---------- Data ----------

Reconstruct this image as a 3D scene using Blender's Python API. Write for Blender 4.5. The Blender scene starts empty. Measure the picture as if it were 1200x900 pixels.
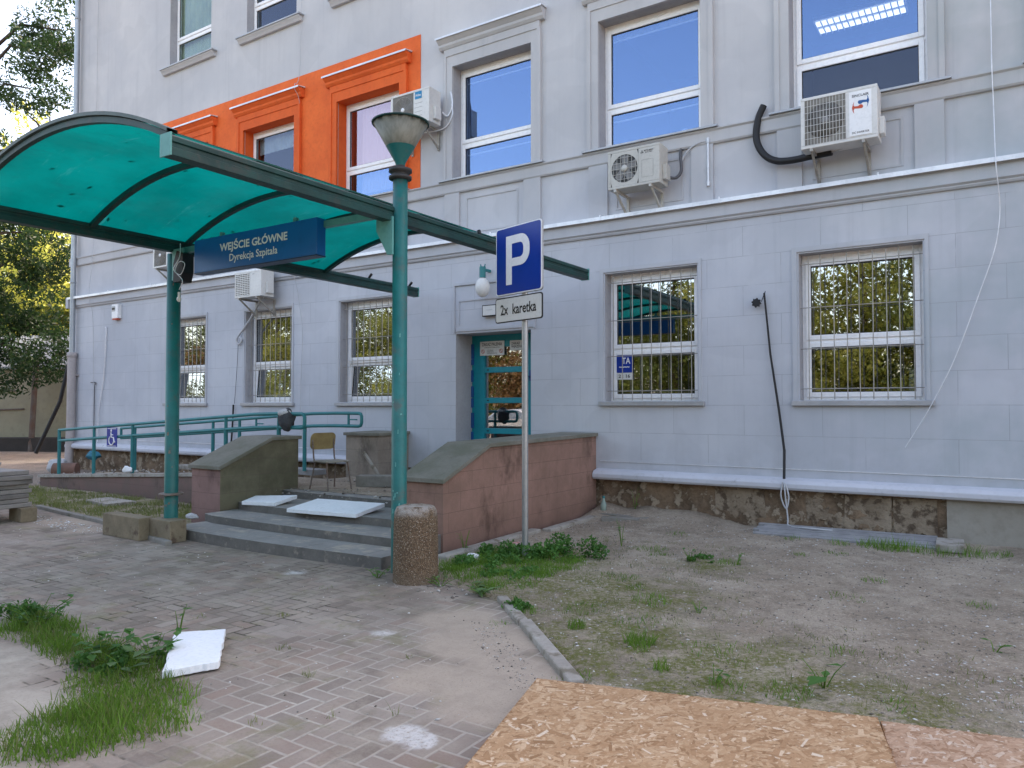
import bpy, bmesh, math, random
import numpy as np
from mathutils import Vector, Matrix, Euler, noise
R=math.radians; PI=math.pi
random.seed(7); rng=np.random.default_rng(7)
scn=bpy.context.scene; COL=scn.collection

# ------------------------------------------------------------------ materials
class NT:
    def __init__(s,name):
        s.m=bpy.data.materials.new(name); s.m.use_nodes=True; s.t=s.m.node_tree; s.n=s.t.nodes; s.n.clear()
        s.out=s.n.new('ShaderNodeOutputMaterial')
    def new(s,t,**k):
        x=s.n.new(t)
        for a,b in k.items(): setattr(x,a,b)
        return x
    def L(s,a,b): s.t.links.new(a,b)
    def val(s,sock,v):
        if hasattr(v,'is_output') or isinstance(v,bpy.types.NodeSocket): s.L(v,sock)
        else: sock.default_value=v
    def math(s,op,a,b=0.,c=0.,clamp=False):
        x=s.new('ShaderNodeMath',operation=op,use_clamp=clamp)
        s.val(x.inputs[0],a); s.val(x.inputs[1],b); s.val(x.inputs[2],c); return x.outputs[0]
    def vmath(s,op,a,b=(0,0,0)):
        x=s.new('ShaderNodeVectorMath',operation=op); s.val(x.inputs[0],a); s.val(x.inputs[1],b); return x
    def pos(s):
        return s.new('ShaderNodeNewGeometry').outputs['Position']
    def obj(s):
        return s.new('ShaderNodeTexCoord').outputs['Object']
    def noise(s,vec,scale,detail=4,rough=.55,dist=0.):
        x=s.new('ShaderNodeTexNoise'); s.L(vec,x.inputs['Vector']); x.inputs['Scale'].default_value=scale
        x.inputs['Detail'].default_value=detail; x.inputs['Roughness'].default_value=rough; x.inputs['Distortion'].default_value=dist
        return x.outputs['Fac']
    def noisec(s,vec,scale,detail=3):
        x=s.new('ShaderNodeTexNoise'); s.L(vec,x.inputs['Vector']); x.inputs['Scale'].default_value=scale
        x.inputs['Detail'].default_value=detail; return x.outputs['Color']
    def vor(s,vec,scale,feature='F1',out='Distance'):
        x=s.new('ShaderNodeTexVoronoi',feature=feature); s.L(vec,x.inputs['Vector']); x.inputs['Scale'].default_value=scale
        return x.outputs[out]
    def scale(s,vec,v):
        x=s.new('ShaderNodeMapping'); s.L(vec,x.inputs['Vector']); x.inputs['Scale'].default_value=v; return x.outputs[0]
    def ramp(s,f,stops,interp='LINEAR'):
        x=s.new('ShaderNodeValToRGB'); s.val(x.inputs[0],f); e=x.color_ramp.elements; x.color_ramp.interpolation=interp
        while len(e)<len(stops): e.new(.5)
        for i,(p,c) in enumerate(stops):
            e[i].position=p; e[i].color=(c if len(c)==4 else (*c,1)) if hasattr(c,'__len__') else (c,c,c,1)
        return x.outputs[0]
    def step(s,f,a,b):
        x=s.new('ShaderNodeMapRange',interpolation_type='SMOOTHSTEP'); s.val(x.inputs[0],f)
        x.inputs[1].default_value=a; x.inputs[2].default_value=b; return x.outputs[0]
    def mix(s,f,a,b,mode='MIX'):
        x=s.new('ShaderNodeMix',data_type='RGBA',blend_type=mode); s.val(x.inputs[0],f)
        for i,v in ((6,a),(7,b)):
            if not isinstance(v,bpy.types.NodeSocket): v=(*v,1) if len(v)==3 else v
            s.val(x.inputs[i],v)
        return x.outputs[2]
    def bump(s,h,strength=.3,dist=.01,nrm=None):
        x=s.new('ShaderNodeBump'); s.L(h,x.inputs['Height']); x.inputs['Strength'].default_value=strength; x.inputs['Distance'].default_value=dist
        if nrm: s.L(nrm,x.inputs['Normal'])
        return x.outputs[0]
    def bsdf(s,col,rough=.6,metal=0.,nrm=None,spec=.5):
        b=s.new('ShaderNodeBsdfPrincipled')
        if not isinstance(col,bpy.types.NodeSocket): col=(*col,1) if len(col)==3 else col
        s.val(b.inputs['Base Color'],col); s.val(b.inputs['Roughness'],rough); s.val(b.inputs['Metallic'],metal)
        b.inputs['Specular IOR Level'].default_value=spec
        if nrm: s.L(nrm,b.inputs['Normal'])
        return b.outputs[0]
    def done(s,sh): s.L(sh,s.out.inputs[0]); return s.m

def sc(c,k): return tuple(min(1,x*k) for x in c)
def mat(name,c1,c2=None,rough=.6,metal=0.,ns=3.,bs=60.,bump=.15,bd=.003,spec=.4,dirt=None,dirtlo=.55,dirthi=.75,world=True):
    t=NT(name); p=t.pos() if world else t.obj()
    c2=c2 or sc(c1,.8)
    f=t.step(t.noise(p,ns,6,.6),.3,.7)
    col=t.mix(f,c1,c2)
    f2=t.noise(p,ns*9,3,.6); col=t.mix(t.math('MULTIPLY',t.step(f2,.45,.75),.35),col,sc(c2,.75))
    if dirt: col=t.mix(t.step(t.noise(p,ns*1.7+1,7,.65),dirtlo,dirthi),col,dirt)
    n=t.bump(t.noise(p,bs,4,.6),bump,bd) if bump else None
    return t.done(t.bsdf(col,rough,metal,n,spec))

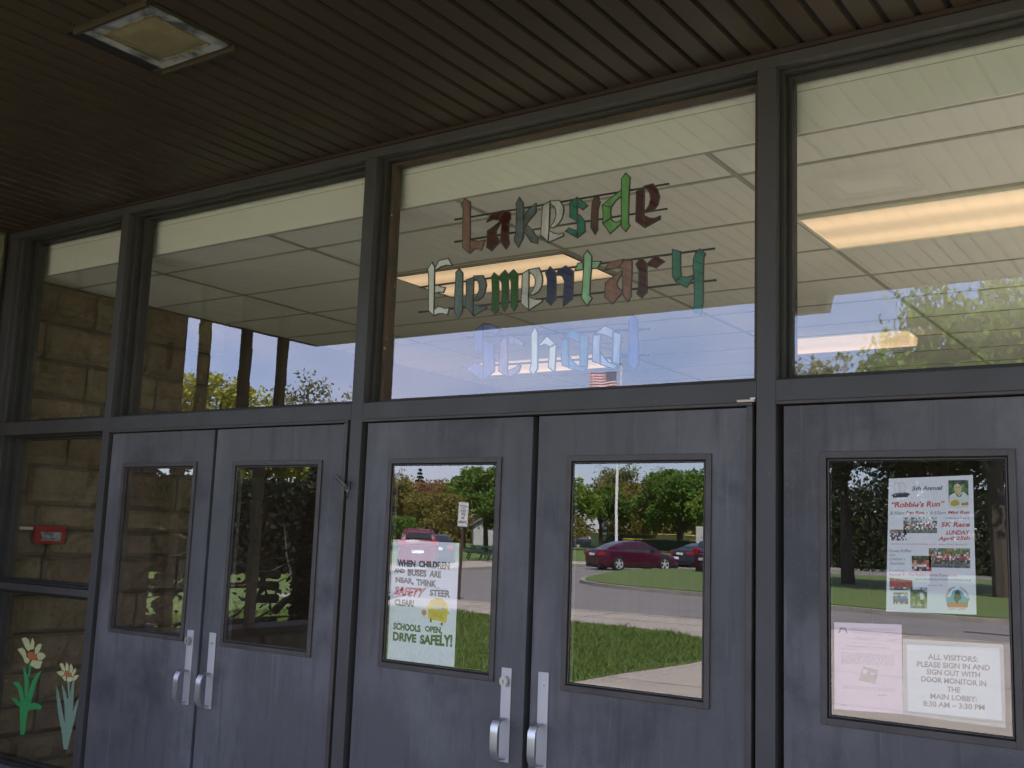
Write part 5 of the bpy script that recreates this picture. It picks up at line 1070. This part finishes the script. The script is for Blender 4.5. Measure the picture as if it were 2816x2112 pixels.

----------

== What is needed ==
Extract the lines exactly, please: the first line of the listing, the line with "scn=bpy.context.scene; COL=scn.collection", and every line between them, but no pictures.

== Result ==
Reconstruct this image as a 3D scene using Blender's Python API. Write for Blender 4.5. The Blender scene starts empty. Measure the picture as if it were 1200x900 pixels.
import bpy, bmesh, math, random
import numpy as np
from mathutils import Vector, Matrix, Euler, noise
R=math.radians; PI=math.pi
random.seed(7); rng=np.random.default_rng(7)
scn=bpy.context.scene; COL=scn.collection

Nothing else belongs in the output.